Barangkali filosofi tentang “waktu paling berharga” yang muncul disela-sela tafsiran ayat pertama surat al-‘Ashr oleh Imam Fakhr al-Razi patut kita renungkan kembali. Apa yang diungkapkan beliau dengan penyampaian yang hiperbolik itu ada benarnya. “Sisa hidup seseorang tak ternilai harganya. Andai kata engkau berdosa selama seribu tahun, kemudian disaat-saat terakhir hidupmu kau bertobat, maka balasannya adalah masuk surga untuk selama-lamanya. Maka kau akan tahu, saat-saat terbaik dalam hidupmu adalah saat-saat terakhir itu.”[1] Tentu saja, sebab andai saja beberapa jam terakhir itu bukan digunakan untuk bertobat, ceritanya akan lain.
Apa yang diungkapkan Imam al-Razi bukan dongeng. Kisah semacam itu pernah terjadi. Dahulu, Amr bin Uqaisy RA –walau tidak sampai berusia seribu tahun—adalah salah satu sahabat beruntung yang masuk surga sebelum sempat mendirikan salat satu rakaatpun. Beliau beriman kepada Rasul saat terjadinya perang Uhud. Dibalik baju zirah, beliau wafat dalam keadaan beriman, hanya berselang tak berapa lama setelah hidayah datang datang ke lubuk hatinya. Yang patut kita garis bawahi adalah, alangkah berharganya waktu sekian jam terakhir dalam hidup sosok sahabat Nabi tersebut. Tentu saja sebab waktu itu digunakan semestinya. Dan kisah kita semua seharusnya sama.
Waktu adalah salah satu dari nikmat yang tak mampu kita “hitung”. Namun banyak orang dengan mudah sering melupakannya. “Dua nikmat yang banyak manusia merugi olehnya: kesehatan dan waktu luang.” (HR. Bukhari) Kesehatan, karena tak digunakan seyogyanya, demikian juga waktu senggang: banyak yang terbuang percuma.

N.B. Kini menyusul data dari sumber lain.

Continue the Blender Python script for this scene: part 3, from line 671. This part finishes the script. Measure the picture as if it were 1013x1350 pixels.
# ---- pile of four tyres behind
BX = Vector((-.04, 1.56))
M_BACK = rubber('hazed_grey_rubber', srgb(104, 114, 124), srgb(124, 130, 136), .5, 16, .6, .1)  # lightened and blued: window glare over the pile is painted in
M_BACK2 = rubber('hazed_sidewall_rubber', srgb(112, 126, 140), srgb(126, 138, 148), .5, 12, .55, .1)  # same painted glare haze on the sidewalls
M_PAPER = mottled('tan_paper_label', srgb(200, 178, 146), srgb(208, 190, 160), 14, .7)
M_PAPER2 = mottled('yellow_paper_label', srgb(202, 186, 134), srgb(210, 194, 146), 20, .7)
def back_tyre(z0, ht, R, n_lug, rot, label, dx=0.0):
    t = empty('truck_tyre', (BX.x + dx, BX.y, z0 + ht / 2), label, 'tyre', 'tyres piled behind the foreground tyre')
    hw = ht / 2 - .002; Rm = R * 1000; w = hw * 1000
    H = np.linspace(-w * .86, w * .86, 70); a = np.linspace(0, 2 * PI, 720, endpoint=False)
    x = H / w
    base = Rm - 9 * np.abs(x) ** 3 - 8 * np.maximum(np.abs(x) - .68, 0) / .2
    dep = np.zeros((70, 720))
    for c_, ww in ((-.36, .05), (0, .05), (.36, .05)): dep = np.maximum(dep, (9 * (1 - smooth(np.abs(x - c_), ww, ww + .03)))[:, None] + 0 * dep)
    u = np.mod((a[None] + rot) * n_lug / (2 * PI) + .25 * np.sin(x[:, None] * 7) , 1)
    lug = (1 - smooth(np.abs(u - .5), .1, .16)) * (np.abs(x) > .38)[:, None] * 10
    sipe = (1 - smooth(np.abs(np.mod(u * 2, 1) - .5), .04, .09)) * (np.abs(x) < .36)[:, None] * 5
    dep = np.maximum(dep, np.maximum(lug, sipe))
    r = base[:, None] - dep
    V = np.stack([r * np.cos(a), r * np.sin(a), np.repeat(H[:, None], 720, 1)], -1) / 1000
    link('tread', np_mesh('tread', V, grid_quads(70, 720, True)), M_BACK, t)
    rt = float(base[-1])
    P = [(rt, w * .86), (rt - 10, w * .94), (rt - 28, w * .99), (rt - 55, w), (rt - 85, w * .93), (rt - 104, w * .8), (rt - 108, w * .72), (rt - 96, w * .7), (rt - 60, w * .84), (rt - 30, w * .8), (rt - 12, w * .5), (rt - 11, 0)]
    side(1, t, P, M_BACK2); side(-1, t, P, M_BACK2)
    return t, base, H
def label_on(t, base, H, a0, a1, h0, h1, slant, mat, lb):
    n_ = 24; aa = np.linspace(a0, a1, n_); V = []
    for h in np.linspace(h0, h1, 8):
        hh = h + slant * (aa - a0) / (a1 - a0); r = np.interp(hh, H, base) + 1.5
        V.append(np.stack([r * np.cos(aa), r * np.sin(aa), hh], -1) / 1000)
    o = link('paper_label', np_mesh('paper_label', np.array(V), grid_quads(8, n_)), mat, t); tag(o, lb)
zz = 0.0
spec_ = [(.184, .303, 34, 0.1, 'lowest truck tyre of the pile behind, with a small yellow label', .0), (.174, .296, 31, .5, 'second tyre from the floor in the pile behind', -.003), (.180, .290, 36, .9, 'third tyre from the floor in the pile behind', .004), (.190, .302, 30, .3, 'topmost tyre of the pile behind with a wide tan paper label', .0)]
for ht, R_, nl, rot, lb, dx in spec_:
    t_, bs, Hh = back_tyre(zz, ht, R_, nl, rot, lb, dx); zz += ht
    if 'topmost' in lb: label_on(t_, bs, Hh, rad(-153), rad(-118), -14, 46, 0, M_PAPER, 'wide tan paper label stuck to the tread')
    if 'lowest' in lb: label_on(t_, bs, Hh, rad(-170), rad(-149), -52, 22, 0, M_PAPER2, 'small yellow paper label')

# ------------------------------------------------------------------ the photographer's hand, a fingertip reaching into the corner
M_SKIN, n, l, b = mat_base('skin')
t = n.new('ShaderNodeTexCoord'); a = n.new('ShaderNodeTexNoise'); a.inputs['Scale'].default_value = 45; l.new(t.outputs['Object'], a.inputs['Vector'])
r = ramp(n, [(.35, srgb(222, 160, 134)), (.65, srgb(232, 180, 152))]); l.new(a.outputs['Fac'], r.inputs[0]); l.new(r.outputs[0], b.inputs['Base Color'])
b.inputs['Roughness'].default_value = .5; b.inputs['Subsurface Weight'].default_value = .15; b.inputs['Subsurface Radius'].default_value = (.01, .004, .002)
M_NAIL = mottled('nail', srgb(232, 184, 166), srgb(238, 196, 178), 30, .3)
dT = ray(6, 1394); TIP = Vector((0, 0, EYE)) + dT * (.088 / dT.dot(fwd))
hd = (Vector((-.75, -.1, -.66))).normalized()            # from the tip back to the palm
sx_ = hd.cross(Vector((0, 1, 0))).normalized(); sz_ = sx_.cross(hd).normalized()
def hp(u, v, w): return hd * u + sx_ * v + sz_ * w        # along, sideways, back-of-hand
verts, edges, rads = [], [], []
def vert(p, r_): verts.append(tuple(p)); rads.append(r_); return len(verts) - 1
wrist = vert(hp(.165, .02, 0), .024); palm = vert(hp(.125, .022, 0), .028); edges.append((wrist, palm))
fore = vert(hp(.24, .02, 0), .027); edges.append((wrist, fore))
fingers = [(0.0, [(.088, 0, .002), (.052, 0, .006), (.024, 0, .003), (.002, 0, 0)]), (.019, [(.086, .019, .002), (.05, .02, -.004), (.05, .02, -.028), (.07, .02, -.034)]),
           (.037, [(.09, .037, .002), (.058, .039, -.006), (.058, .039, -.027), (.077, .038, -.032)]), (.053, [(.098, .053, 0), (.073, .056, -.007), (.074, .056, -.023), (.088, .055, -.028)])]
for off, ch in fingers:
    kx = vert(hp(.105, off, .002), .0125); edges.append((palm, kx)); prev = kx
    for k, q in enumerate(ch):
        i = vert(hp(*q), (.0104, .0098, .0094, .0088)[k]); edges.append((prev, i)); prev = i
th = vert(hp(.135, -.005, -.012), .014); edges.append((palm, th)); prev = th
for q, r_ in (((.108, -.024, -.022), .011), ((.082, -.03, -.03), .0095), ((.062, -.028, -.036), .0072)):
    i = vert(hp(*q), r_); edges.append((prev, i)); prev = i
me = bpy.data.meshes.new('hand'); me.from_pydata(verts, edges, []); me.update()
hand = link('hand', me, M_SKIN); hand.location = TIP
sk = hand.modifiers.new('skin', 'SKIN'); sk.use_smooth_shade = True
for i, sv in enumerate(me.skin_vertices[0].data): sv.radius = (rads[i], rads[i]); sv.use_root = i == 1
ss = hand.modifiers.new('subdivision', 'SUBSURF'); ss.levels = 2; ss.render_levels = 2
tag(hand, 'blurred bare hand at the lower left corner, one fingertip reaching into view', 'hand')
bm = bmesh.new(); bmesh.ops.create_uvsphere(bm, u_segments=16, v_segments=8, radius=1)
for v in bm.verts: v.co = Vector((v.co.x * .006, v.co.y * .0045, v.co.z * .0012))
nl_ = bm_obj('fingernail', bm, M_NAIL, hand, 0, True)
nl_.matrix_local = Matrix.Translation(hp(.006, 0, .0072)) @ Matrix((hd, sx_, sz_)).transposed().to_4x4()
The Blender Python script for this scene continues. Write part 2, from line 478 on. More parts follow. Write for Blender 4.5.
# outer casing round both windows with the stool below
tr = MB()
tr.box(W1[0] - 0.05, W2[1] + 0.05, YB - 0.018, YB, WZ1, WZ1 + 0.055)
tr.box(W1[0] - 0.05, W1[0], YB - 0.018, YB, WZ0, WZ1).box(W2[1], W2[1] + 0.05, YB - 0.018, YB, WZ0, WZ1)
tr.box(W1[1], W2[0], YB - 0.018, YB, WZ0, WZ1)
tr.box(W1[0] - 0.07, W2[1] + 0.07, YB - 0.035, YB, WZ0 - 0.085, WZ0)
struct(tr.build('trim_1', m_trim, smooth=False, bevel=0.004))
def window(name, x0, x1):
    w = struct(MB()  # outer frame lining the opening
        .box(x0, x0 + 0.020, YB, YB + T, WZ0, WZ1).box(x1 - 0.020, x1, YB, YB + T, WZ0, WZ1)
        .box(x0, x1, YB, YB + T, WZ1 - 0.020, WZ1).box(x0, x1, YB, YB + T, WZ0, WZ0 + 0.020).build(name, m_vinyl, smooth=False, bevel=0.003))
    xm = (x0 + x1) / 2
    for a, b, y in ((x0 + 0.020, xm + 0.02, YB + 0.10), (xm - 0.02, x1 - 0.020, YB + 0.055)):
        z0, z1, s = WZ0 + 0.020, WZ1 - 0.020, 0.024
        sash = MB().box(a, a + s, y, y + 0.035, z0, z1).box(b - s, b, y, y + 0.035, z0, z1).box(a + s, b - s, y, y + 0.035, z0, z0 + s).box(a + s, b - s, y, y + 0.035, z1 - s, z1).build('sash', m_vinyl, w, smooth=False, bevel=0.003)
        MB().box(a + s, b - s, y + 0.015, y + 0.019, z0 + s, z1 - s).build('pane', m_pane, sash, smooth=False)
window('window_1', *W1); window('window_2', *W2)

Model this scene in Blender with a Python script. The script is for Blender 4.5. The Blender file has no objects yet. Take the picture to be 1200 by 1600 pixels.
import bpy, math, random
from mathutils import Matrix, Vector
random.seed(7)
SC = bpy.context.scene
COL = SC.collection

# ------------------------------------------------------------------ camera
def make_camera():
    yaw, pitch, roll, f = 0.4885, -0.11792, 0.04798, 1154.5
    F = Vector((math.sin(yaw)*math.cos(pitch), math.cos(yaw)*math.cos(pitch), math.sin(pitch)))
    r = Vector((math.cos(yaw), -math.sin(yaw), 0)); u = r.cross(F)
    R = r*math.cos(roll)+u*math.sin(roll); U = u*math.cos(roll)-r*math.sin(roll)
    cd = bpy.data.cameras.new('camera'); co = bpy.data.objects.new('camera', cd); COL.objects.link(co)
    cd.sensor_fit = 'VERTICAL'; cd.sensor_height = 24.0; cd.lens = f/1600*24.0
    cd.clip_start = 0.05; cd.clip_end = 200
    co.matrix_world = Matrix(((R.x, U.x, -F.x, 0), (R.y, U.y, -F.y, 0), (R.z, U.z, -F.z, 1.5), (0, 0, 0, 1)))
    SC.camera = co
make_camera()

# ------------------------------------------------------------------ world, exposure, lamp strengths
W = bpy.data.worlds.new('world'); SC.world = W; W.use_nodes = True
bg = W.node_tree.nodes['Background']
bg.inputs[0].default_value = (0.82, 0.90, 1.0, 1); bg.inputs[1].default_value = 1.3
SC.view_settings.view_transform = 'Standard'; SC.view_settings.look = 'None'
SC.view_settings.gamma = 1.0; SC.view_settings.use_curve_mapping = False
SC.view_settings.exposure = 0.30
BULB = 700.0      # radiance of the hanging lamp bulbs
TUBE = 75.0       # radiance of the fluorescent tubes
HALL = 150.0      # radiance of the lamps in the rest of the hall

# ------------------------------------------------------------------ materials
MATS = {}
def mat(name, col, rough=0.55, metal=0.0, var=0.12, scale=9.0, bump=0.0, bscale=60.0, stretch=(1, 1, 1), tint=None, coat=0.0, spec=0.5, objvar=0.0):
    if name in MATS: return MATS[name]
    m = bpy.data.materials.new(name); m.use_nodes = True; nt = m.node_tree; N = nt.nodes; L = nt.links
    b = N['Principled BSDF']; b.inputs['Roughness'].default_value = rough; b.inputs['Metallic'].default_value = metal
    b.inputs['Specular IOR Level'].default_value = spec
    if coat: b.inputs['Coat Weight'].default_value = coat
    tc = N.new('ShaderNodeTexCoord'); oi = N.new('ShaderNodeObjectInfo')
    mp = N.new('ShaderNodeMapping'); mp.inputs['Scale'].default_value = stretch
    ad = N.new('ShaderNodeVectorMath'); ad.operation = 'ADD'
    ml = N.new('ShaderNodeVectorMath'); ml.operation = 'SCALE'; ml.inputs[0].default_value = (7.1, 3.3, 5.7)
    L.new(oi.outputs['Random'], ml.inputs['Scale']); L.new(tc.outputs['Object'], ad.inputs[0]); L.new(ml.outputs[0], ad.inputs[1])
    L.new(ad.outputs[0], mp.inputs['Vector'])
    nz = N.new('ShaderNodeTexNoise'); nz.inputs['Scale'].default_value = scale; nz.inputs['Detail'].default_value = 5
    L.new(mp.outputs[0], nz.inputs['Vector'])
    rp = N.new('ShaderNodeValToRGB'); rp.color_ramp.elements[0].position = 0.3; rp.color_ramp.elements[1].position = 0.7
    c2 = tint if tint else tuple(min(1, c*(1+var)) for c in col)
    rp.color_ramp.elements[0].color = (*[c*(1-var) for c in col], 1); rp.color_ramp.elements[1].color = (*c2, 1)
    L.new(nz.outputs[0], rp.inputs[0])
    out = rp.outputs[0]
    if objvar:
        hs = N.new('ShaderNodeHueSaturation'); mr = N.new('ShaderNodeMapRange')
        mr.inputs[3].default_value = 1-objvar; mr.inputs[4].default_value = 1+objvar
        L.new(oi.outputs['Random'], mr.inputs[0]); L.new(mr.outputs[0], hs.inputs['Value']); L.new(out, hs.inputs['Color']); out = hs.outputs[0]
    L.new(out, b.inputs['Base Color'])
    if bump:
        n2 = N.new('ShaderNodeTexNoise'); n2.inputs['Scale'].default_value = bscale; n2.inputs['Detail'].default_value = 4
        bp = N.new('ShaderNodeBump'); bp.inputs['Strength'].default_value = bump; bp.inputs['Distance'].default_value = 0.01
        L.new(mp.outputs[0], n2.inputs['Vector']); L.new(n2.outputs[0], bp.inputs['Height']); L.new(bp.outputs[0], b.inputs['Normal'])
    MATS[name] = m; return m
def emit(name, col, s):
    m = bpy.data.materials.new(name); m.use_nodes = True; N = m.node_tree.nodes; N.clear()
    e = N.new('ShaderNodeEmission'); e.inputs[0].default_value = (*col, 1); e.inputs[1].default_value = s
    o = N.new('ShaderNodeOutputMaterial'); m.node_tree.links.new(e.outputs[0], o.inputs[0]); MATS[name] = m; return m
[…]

Allah SWT Maha Benar, setelah sumpah demi masa –dalam surat al-‘Ashr—Ia melanjutkan firman-Nya, “kecuali orang-orang yang beriman, dan beramal baik”. Dalam artian, menggunakan waktu semestinya.
Kalau ingin tahu lebih jauh, tanyakan betapa berharganya waktu pada orang-orang yang diambang eksekusi: mereka yang esok pagi hidupnya diujung bedil. Atau pada penghuni neraka yang berteriak meronta, “Tuhanku, kembalikan aku ke dunia. Janjiku akan berbuat kebaikan”. Tapi kita sudah tahu itu jerit yang sia-sia, sebab Ia tak peduli lagi pada mereka, dan matahari yang sama tak akan terbit dua kali.
“Waktu menyimpan banyak keajaiban. Ia membuat orang memiliki kebahagiaan dan kesedihan, sehat dan sakit, kaya dan miskin. Bahkan ada yang lebih menakjubkan saat bicara waktu: akal tak mampu menghukumi ketiadaannya. Karena bagaimanapun juga waktu terbagi. Menjadi tahun, menjadi bulan, menjadi hari, dan menjadi jam. Lantas bagaimana mungkin ia tiada?
Tapi akal juga tak mampu menghukumi kalau ia ada. Karena masa pada detik ini tak bisa terbagi-bagi, sementara masa lalu dan masa depan hanyalah kealpaan. Lantas bagaimana mungkin ia ada?” –Fakhr al-Razi (1150 M-1210 M).